Written task: Take the material and output all of it exactly.

Data segment:
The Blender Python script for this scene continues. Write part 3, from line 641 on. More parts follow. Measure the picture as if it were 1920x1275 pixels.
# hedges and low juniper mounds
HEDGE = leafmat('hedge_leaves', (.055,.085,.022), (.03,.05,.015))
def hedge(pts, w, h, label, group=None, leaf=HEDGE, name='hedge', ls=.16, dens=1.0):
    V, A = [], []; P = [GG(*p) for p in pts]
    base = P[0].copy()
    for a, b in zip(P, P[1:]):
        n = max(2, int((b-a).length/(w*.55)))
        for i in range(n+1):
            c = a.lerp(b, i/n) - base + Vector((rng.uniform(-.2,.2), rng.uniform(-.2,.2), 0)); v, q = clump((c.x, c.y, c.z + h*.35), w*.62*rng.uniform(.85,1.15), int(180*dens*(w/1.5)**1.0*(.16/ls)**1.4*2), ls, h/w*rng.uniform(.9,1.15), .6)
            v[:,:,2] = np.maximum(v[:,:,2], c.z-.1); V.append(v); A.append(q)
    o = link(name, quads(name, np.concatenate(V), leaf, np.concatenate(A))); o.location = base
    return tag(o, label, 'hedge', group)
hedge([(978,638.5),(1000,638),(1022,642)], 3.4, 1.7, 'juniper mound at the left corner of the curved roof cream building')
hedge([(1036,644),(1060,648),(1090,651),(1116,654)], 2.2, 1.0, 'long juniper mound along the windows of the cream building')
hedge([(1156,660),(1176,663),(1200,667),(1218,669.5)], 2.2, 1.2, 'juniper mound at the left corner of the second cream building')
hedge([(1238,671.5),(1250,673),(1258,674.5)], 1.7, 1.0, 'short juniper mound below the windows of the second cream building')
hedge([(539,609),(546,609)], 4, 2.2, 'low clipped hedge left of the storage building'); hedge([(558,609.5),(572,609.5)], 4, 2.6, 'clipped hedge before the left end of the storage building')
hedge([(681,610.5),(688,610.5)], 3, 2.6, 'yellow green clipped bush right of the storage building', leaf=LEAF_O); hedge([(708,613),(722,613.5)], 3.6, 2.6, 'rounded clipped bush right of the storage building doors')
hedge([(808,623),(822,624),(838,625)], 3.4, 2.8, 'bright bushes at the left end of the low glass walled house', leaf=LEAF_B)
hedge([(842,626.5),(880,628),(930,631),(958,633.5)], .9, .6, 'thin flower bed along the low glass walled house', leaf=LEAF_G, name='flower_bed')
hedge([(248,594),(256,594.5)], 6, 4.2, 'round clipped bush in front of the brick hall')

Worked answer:
The Blender Python script for this scene continues. Write part 3, from line 641 on. More parts follow. Measure the picture as if it were 1920x1275 pixels.
# hedges and low juniper mounds
HEDGE = leafmat('hedge_leaves', (.055,.085,.022), (.03,.05,.015))
def hedge(pts, w, h, label, group=None, leaf=HEDGE, name='hedge', ls=.16, dens=1.0):
    V, A = [], []; P = [GG(*p) for p in pts]
    base = P[0].copy()
    for a, b in zip(P, P[1:]):
        n = max(2, int((b-a).length/(w*.55)))
        for i in range(n+1):
            c = a.lerp(b, i/n) - base + Vector((rng.uniform(-.2,.2), rng.uniform(-.2,.2), 0)); v, q = clump((c.x, c.y, c.z + h*.35), w*.62*rng.uniform(.85,1.15), int(180*dens*(w/1.5)**1.0*(.16/ls)**1.4*2), ls, h/w*rng.uniform(.9,1.15), .6)
            v[:,:,2] = np.maximum(v[:,:,2], c.z-.1); V.append(v); A.append(q)
    o = link(name, quads(name, np.concatenate(V), leaf, np.concatenate(A))); o.location = base
    return tag(o, label, 'hedge', group)
hedge([(978,638.5),(1000,638),(1022,642)], 3.4, 1.7, 'juniper mound at the left corner of the curved roof cream building')
hedge([(1036,644),(1060,648),(1090,651),(1116,654)], 2.2, 1.0, 'long juniper mound along the windows of the cream building')
hedge([(1156,660),(1176,663),(1200,667),(1218,669.5)], 2.2, 1.2, 'juniper mound at the left corner of the second cream building')
hedge([(1238,671.5),(1250,673),(1258,674.5)], 1.7, 1.0, 'short juniper mound below the windows of the second cream building')
hedge([(539,609),(546,609)], 4, 2.2, 'low clipped hedge left of the storage building'); hedge([(558,609.5),(572,609.5)], 4, 2.6, 'clipped hedge before the left end of the storage building')
hedge([(681,610.5),(688,610.5)], 3, 2.6, 'yellow green clipped bush right of the storage building', leaf=LEAF_O); hedge([(708,613),(722,613.5)], 3.6, 2.6, 'rounded clipped bush right of the storage building doors')
hedge([(808,623),(822,624),(838,625)], 3.4, 2.8, 'bright bushes at the left end of the low glass walled house', leaf=LEAF_B)
hedge([(842,626.5),(880,628),(930,631),(958,633.5)], .9, .6, 'thin flower bed along the low glass walled house', leaf=LEAF_G, name='flower_bed')
hedge([(248,594),(256,594.5)], 6, 4.2, 'round clipped bush in front of the brick hall')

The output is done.